▶ Your task
Reproduce precisely the lines of the listing below, starting with the line that contains "Write part 3" and stopping after the line that contains "lowr.append([(p.x, p.y, z)"; include nothing else.

▶ Data to process
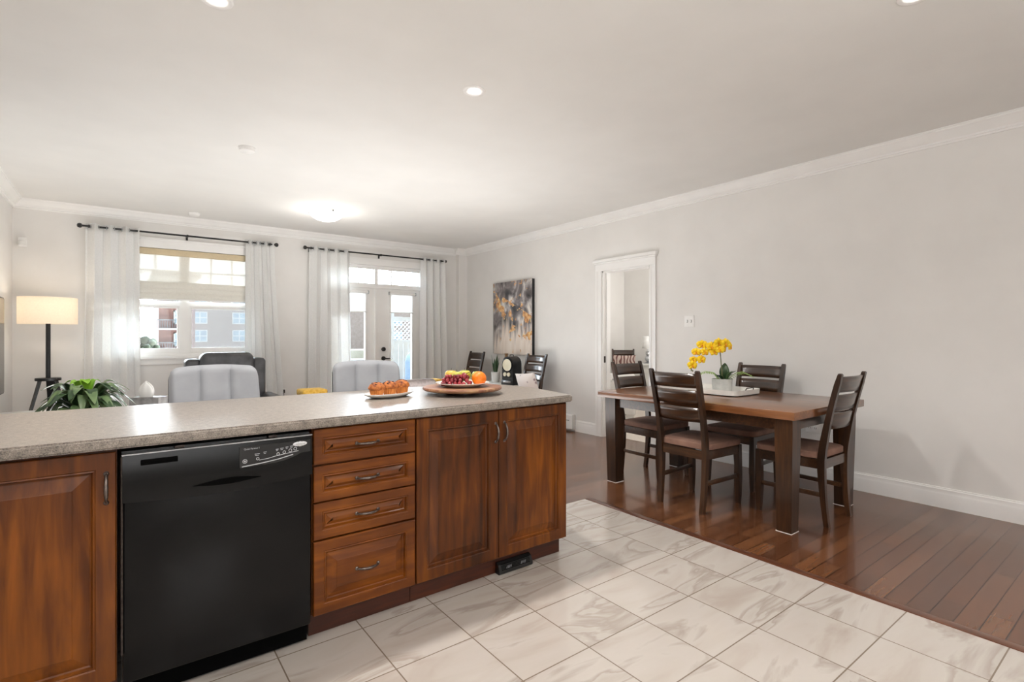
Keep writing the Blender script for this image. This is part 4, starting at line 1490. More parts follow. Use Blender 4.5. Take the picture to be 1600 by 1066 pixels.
hx_, hy_ = 0.205, 0.365
MB().loft([rr(hx_ - 0.012, hy_ - 0.012, 0.05, 0.006), rr(hx_ - 0.004, hy_ - 0.004, 0.058, 0.008), rr(hx_, hy_, 0.062, 0.046), rr(hx_ - 0.008, hy_ - 0.008, 0.054, 0.046), rr(hx_ - 0.014, hy_ - 0.014, 0.048, 0.014), rr(hx_ - 0.02, hy_ - 0.02, 0.042, 0.012)]).build('basin', M['tray'], t_, smooth=40)
MB().loft([rr(hx_ - 0.02, hy_ - 0.02, 0.042, 0.0), rr(hx_ - 0.02, hy_ - 0.02, 0.042, 0.006)]).build('foot', M['black_satin'], t_)
for s in (-1, 1):
    MB().tube([(-0.06, s * (hy_ - 0.004), 0.044), (-0.05, s * (hy_ + 0.005), 0.062), (0.05, s * (hy_ + 0.005), 0.062), (0.06, s * (hy_ - 0.004), 0.044)], 0.004, 8).build('handle', M['metal_dark'], t_)

t_ = thing('potted_orchid', 'yellow orchid in a grey pot on the dining table', 'plant', (3.985, 2.368, TZ + 0.013), -YAW)
# local x = to the camera's right, y = away
MB().lathe([(0.072, 0.0), (0.076, 0.003), (0.080, 0.10), (0.081, 0.103), (0.075, 0.103), (0.073, 0.09)], 36).build('pot', M['concrete'], t_, smooth=50)
MB().lathe([(0.074, 0.088), (0.04, 0.094), (0.001, 0.096)], 24).build('soil', M['soil'], t_)


def leaf(mb, base_, tip, width, droop=0.02, fold=0.15, n=10):
    b, t = Vector(base_), Vector(tip)
    d_ = t - b
    side = d_.cross(Vector((0, 0, 1)))
    if side.length < 1e-4:
        side = Vector((1, 0, 0))
    side.normalize()
    up = side.cross(d_).normalized()

    def fn(u, v):
        w_ = width * math.sin(PI * min(1, 0.08 + 0.92 * u)) ** 0.75 * (1 - 0.15 * u)
        s = (v - 0.5) * 2
        p = b + d_ * u + side * (s * w_ / 2) + up * (droop * math.sin(PI * u) + abs(s) * fold * w_ * 0.5)
        return p
    mb.surf(n, 4, fn)
    return mb


rl = random.Random(4)
leafspec = [((0.02, 0.0, 0.10), (0.030, 0.015, 0.235), 0.085, 'leaf_dark'), ((0.03, -0.02, 0.10), (0.105, -0.03, 0.17), 0.06, 'leaf_dark'),
            ((-0.01, -0.02, 0.10), (-0.075, -0.04, 0.135), 0.06, 'leaf_dark'), ((0.03, -0.03, 0.10), (0.055, -0.075, 0.17), 0.05, 'leaf'),
            ((-0.02, 0.02, 0.10), (-0.10, 0.03, 0.16), 0.05, 'leaf_dark'), ((0.04, 0.02, 0.10), (0.115, 0.03, 0.135), 0.05, 'leaf')]
for b, tp, wd, mm in leafspec:
    leaf(MB(), b, tp, wd, 0.012).build('leaf', M[mm], t_, solid=0.002, smooth=70)
for pts in ([(-0.03, -0.02, 0.10), (-0.08, -0.03, 0.155), (-0.15, -0.03, 0.165), (-0.215, -0.03, 0.14)], [(0.04, -0.02, 0.10), (0.10, -0.03, 0.15), (0.16, -0.03, 0.16), (0.235, -0.03, 0.125)]):
    mb = MB().tube(pts, [0.002, 0.002, 0.0015, 0.001], 6)
    P = [Vector(p) for p in pts]
    for i in range(len(P) - 1):
        for k in range(5):
            c = P[i].lerp(P[i + 1], (k + 0.5) / 5)
            for s in (-1, 1):
                leaf(mb, c, c + Vector((0.012 * (1 if P[-1].x > 0 else -1), s * 0.028, -0.006 + 0.01 * s)), 0.010, 0.002, n=4)
    mb.build('fern_frond', M['fern'], t_, smooth=60)
stem = [(0.0, 0, 0.095), (-0.004, 0, 0.18), (-0.012, 0, 0.28), (-0.018, 0.0, 0.36), (-0.03, 0, 0.40), (-0.06, -0.005, 0.415), (-0.11, -0.01, 0.385), (-0.17, -0.015, 0.33), (-0.22, -0.02, 0.265), (-0.262, -0.025, 0.20)]
MB().tube(stem, [0.0045, 0.0045, 0.004, 0.004, 0.003, 0.003, 0.0025, 0.002, 0.002, 0.0015], 8).build('flower_stem', M['stem'], t_)
MB().tube([(0.012, 0.004, 0.095), (-0.008, 0.004, 0.25), (-0.028, 0.004, 0.425)], 0.003, 8).build('support_stick', M['bark'], t_)


def flower(c, ry, rx, s):
    fl = MB()
    Mx = Matrix.Translation(c) @ Matrix.Rotation(ry, 4, 'Z') @ Matrix.Rotation(rx, 4, 'X')

    def petal(ang, L, W):
        def fn(u, v):
            w_ = W * math.sin(PI * min(1, 0.06 + 0.94 * u)) ** 0.55
            a = (v - 0.5) * w_
            cup = -0.010 * math.sin(PI * u) + 0.010 * (2 * v - 1) ** 2 - 0.006 * u
            x, z = a, L * u
            ca, sa = math.cos(ang), math.sin(ang)
            return Mx @ Vector((s * (x * ca + z * sa), s * cup, s * (-x * sa + z * ca)))
        fl.surf(6, 6, fn)
    for ang, L, W in ((0, 0.036, 0.028), (R(128), 0.034, 0.026), (R(-128), 0.034, 0.026)):
        petal(ang, L, W)
    for ang in (R(72), R(-72)):
        petal(ang, 0.040, 0.046)
    o = fl.build('flower', M['petal'], t_, smooth=80)
    lp = MB().sphere((0, -0.008, -0.004), (0.007, 0.010, 0.007), 10, 8).sphere((0, -0.012, -0.013), (0.005, 0.006, 0.008), 10, 8)
    lp.xf(Mx @ Matrix.Scale(s, 4)).build('lip', M['lip'], o)


for c, ry, rx, s in [((-0.262, -0.04, 0.215), 0.2, -0.1, 1.05), ((-0.245, -0.02, 0.262), -0.3, 0.2, 0.8), ((-0.19, -0.045, 0.262), 0.3, -0.15, 1.0), ((-0.225, -0.03, 0.325), -0.5, 0.0, 0.95), ((-0.165, -0.05, 0.325), 0.4, -0.2, 1.0), ((-0.175, -0.02, 0.385), -0.2, 0.1, 1.05), ((-0.11, -0.055, 0.37), 0.0, -0.1, 1.1), ((-0.09, -0.05, 0.325), 0.3, -0.35, 1.0), ((-0.055, -0.05, 0.40), 0.5, 0.15, 1.1), ((-0.045, -0.06, 0.345), -0.1, -0.2, 1.0), ((0.005, -0.045, 0.395), 0.4, 0.1, 1.15), ((0.0, -0.02, 0.35), 0.7, -0.1, 0.95), ((0.05, -0.03, 0.37), 0.9, 0.0, 0.95)]:
    flower(Vector(c), ry, rx, s * 1.12)
MB().sphere((-0.266, -0.03, 0.178), (0.006, 0.006, 0.011), 8, 8).sphere((-0.255, -0.03, 0.170), (0.005, 0.005, 0.009), 8, 8).build('bud', M['stem'], t_)

# ------------------------------------------------------------------ bar stools behind the counter


def rounded_slab(w_, h_, th, r, bulge=0.0):
    """upright rounded panel, x across, z up, front face at -y"""
    pts = []
    for cx, cz, a0 in ((w_ / 2 - r, h_ - r, 0), (-w_ / 2 + r, h_ - r, 90)):
        for k in range(9):
            a = R(a0 + 90 * k / 8)
            pts.append((cx + r * math.cos(a), cz + r * math.sin(a)))
    pts += [(-w_ / 2 + 0.012, 0.0), (w_ / 2 - 0.012, 0.0)]
    mb = MB()
    rings = []
    for ins, y in ((0.016, -th / 2), (0.004, -th / 2 + 0.008), (0, -th / 2 + 0.02), (0, th / 2 - 0.02), (0.004, th / 2 - 0.008), (0.016, th / 2)):
        k = 1 - ins / (w_ / 2)
        rings.append([(x * k, y, ins + z * (1 - 2 * ins / h_)) for x, z in pts])
    return mb.loft(rings)


def make_stool(label, loc, rz):
    t_ = thing('bar_stool', label, 'bar stool', loc, rz, 'grey bar stools at the counter')
    for k, x in enumerate((-0.158, 0, 0.158)):
        pass
    # backrest in three vertical channels with an arched top edge
    W, Z0, Z1 = 0.475, 0.845, 1.062

    def face(sg):
        def fn(u, v):
            x = (u - 0.5) * W
            arch = 0.016 * (1 - (2 * u - 1) ** 2)
            zt = Z1 + arch
            rc = 0.05
            ex = abs(x) - (W / 2 - rc)
            if ex > 0:
                zt -= rc - math.sqrt(max(0, rc * rc - ex * ex))
            z = Z0 + (zt - Z0) * v
            ch = (u * 3) % 1.0
            puff = 0.024 + 0.018 * (1 - abs(2 * ch - 1) ** 7)
            edge = min(1, (1 - v) / 0.10) ** 0.5 * min(1, v / 0.08 + 0.3) ** 0.5 * min(1, min(u, 1 - u) / 0.05 + 0.2) ** 0.5
            curve = -0.035 * (2 * u - 1) ** 2
            return (x * (1 - 0.02 * v), 0.205 + sg * puff * edge + curve + 0.03 * (v - 0.5), z)
        return fn
    MB().surf(48, 14, face(-1)).surf(48, 14, face(1)).build('backrest', M['stool'], t_, smooth=75)

    def low(sg):
        def fn(u, v):
            x = (u - 0.5) * W
            z = 0.70 + 0.145 * v
            return (x, 0.19 + sg * 0.030 * min(1, min(v, 1 - v) / 0.1 + 0.2) ** 0.5 - 0.035 * (2 * u - 1) ** 2, z)
        return fn
    MB().surf(30, 10, low(-1)).surf(30, 10, low(1)).build('lower_backrest', M['stool'], t_, smooth=75)
    MB().box(-0.225, 0.225, -0.20, 0.20, 0.62, 0.70, b=0.03, seg=4).build('seat', M['stool'], t_, smooth=60)
    MB().tube([(0, 0, 0.62), (0, 0, 0.04)], 0.028, 16).build('column', M['steel'], t_)
    MB().lathe([(0.205, 0.0), (0.205, 0.008), (0.15, 0.02), (0.03, 0.045)], 40).build('base', M['steel'], t_)
    MB().torus((0, -0.10, 0.30), 0.13, 0.010, 'z', 28, 8).build('footrest', M['steel'], t_)
    return t_


st = make_stool('light grey channelled bar stool backing the dark recliner', (0.455, 3.31, 0), R(4))
dup(st, (1.353, 3.32, 0), R(-6), 'light grey channelled bar stool in front of the glass door', 'grey bar stools at the counter')

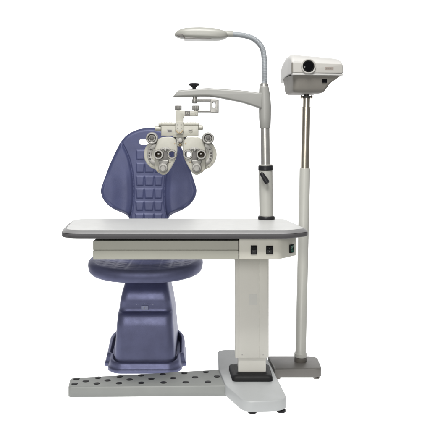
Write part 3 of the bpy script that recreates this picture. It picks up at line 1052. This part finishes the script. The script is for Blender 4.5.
# lower shell : rings from the seam down; narrows to the right and to the front
lowr = []
for z, x0, x1, y0, y1 in [(zs - .0055, .010, .005, .004, .262), (zs - .012, .011, .012, .007, .258), (zs - .022, .012, .026, .010, .252), (zs - .034, .013, .043, .013, .245), (zs - .044, .014, .056, .015, .240), (zs - .054, .014, .063, .017, .235), (zs - .066, .014, .070, .020, .230), (zs - .076, .015, .077, .023, .225), (zs - .083, .018, .084, .028, .220), (zs - .0865, .024, .092, .034, .212)]:
    pts_ = fillet([(XL + x0, yF + y0), (XR - x1, yF + y0), (XR - x1, yF + y1), (XL + x0, yF + y1)], [.030, .016, .03, .03], 8)
    lowr.append([(p.x, p.y, z) for p in pts_])
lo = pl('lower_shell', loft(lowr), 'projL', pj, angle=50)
q = P(324.3, 80.9, FY + .012)
pl('sensor_window', box(q.x - .0115, q.x + .0115, q.y - .0015, q.y + .01, q.z - .009, q.z + .009), 'glass', lo, bevel=.001)
fl = []
for k in range(8):
    a = P(303.5 + k * 1.7, 80.9, FY + .0135)
    fl.append(box(a.x, a.x + .003, a.y - .001, a.y + .004, a.z - .0018, a.z + .0018))
pl('shell_lettering', join(*fl), 'plaque', lo)

# ================================================================== CAMERA, LIGHT
cam = bpy.data.cameras.new('camera')
cam.sensor_width = 36
cam.lens = 36 * F / 430
cam.shift_y = -(215 - HZ) / 430
cam.clip_end = 100
co = bpy.data.objects.new('camera', cam)
COL.objects.link(co)
co.location = (0, -CD, CH)
co.rotation_euler = (math.pi / 2, 0, 0)
S.camera = co

W = bpy.data.worlds.new('World')
S.world = W
W.use_nodes = True
nt = W.node_tree
bg = nt.nodes['Background']
bg.inputs['Color'].default_value = (1, .99, .97, 1)
bg.inputs['Strength'].default_value = .22


def softbox(name, loc, aim, size, power, col=(1, 1, 1)):
    l = bpy.data.lights.new(name, 'AREA')
    l.shape = 'ELLIPSE' if name == 'front_softbox' else 'RECTANGLE'
    l.size, l.size_y = size
    l.energy = power
    l.color = col
    o_ = bpy.data.objects.new(name, l)
    COL.objects.link(o_)
    o_.location = loc
    o_.rotation_euler = (Vector(aim) - Vector(loc)).to_track_quat('-Z', 'Y').to_euler()


softbox('front_softbox', (-.5, -3.1, 1.55), (-.05, .4, .6), (1.3, 1.1), 49, (1, .985, .955))
softbox('overhead_softbox', (-.2, -2.1, 5.0), (0, .3, .6), (2.0, 1.4), 280, (1, .99, .97))
# unseen lamps added behind and below the translucent sweep to turn it white
softbox('added_underlight', (0, .625, -.2), (0, .625, 1), (2.8, 1.75), 24.5)
softbox('added_underlight', (0, 2.75, -.25), (0, 2.75, 1), (6.0, 2.5), 72)
softbox('added_backlight', (0, 4.3, 1.8), (0, 0, 1.8), (8.6, 3.9), 163)

S.view_settings.view_transform = 'Standard'
S.view_settings.look = 'None'
S.view_settings.exposure = 0
S.view_settings.gamma = 1
S.cycles.max_bounces = 8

▶ Output for this task
Write part 3 of the bpy script that recreates this picture. It picks up at line 1052. This part finishes the script. The script is for Blender 4.5.
# lower shell : rings from the seam down; narrows to the right and to the front
lowr = []
for z, x0, x1, y0, y1 in [(zs - .0055, .010, .005, .004, .262), (zs - .012, .011, .012, .007, .258), (zs - .022, .012, .026, .010, .252), (zs - .034, .013, .043, .013, .245), (zs - .044, .014, .056, .015, .240), (zs - .054, .014, .063, .017, .235), (zs - .066, .014, .070, .020, .230), (zs - .076, .015, .077, .023, .225), (zs - .083, .018, .084, .028, .220), (zs - .0865, .024, .092, .034, .212)]:
    pts_ = fillet([(XL + x0, yF + y0), (XR - x1, yF + y0), (XR - x1, yF + y1), (XL + x0, yF + y1)], [.030, .016, .03, .03], 8)
    lowr.append([(p.x, p.y, z) for p in pts_])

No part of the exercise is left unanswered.